Grande fratello

E’ solo, ma non è solo. Quando e come i giovani adulti, perennemente controllati, potranno imparare a sbagliare da soli?

Insegnante – “… Che poi suo figlio in classe ascolta, anche se non è che intervenga o faccia domande, e i risultati non sono malaccio, mi sembra che a casa studi...”
Genitore – “Sì guardi, che studi ne sono certo: anche se io e mia moglie siamo fuori tutto il giorno lo vediamo sempre sui libri
Insegnante – “… Scusi, in che senso?
Genitore – “Sa, con le telecamere: da lì lo vediamo davanti alla scrivania con la testa sui libri, tutto il pomeriggio!
Insegnante – “Ah, ecco”.
Il colloquio è cordiale, professore e padre si trovano d’accordo, il ragazzo zoppica un po’ ma ce la può fare.
Solo che quelle telecamere hanno gettato il prof in uno stato di ansia: lo immagina, il ragazzo, in una stanza, da solo, con questa presenza addosso, è solo ma non è solo, nemmeno le dita nel naso, un piccolo sgarro, una canzone con una finta chitarra, un’idiozia da adolescente che poi mette allegria, una merenda piena di zuccheri o troppo lenta (su, è ora di studiare, mamma e papà si preoccupano!).
Se lo vede davanti agli occhi questo ragazzino sedicenne: voglia di telefonare a un compagno, a un’amica solo per cazzeggiare ma no: ributta la testa sui libri, ‘ché è solo ma non è solo.
Entra in classe incupito il prof, si guarda intorno e chiede: “anche voi…?”.
Qualcuno accenna un timido sospiro (non è mai rabbia vera con mamma e papà) e “be’, sa, sono le stesse videocamere che usiamo contro i ladri”.

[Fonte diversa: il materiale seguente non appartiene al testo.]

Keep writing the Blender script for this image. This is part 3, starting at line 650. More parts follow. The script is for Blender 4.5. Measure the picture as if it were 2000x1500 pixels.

E certo – ribatte il tenero insegnante –, sì ma la fiducia, la responsabilità, la libertà, le cretinate, le decisioni prese o ribaltate, l’autonomia, le imprudenze, gli errori, le disobbedienze, la vita…?”.
Si figuri – aggiunge una splendida ragazzina – che mio nonno mi controlla con il GPS dal cellulare e quando faccio una piccola deviazione immediatamente mi chiama per chiedermi spiegazioni”.
Vien fuori che questa storia del localizzatore nel telefono ce l’hanno in molti.
Quando ero negli Stati Uniti – racconta lo studente reduce da un anno in Oregon – i miei amici raccontavano ai genitori che passavano il pomeriggio con me, poi arrivavano, mollavano il cellulare e andavano per i fatti loro” (Ah, la falla che restituisce il libero arbitrio! Non si può non tifare per la mossa scaltra della vittima che per un attimo frega il sistema).
E mentre prof e studenti sono lì a parlare, dal tascone portacellulari appeso al muro vibra uno smartphone che illumina un giovane volto di donna: “è mia madre prof, posso rispondere? se no si preoccupa”. Il professore, che pure è in modalità zen, rischia la gastrite ma con calma spiega che “tua madre sa che a quest’ora sei in classe, non puoi permetterle di chiamare”. “Ma…” “E non ti preoccupare: le cattive notizie passano dalla segreteria, non pensarci più”.
La ragazza prestissimo se ne fa una ragione, la madre invece è destinata all’ansia: sarà proprio in classe mia figlia? E sarà di buon umore, contenta della vita? O no?
Eppure i genitori hanno già un sistema di controllo efficiente e immediato: nel momento in cui il docente della prima ora tra le 8 e le 8,10 fa l’appello, segna sul registro elettronico gli assenti ed ecco che il papà apprensivo, la mamma agitata, i nonni preoccupati sanno.
Accade allora che chiamino in portineria: “guardi che mio figlio arriva, è solo in ritardo”, oppure “come mai mia figlia è segnata assente, non è ancora arrivata? è sicuro?”.
Ci si chiederà allora quando questi giovani adulti possano disobbedire, tagliare da scuola (“balzare”, dicono loro, che però possono farlo solo con il consenso parentale, sai che pacchia!), uscire di casa senza meta, decidere d’emblée di prendere il treno per Torino, improvvisare una sortita a casa del compagno.
La risposta è mai
Mai, semplicemente: quello è il passato.
Come per tanti giovanissimi è il passato incontrarsi, parlare, essere d’accordo oppure no (“Prof, sono cose degli anni Ottanta”, con un sorrisino irridente un ragazzetto commentava il consiglio di darsi appuntamento per studiare, interrogarsi, rispondersi, capire insieme).
E comunque – tira corto durante l’ennesimo colloquio la madre di una ragazza in crisi – mia figlia studia SEMPRE con le compagne”.
Ah, ma davvero?, bene!” .
Sì, glie lo giuro, io la vedo: sta al telefono con loro tutto il pomeriggio!”.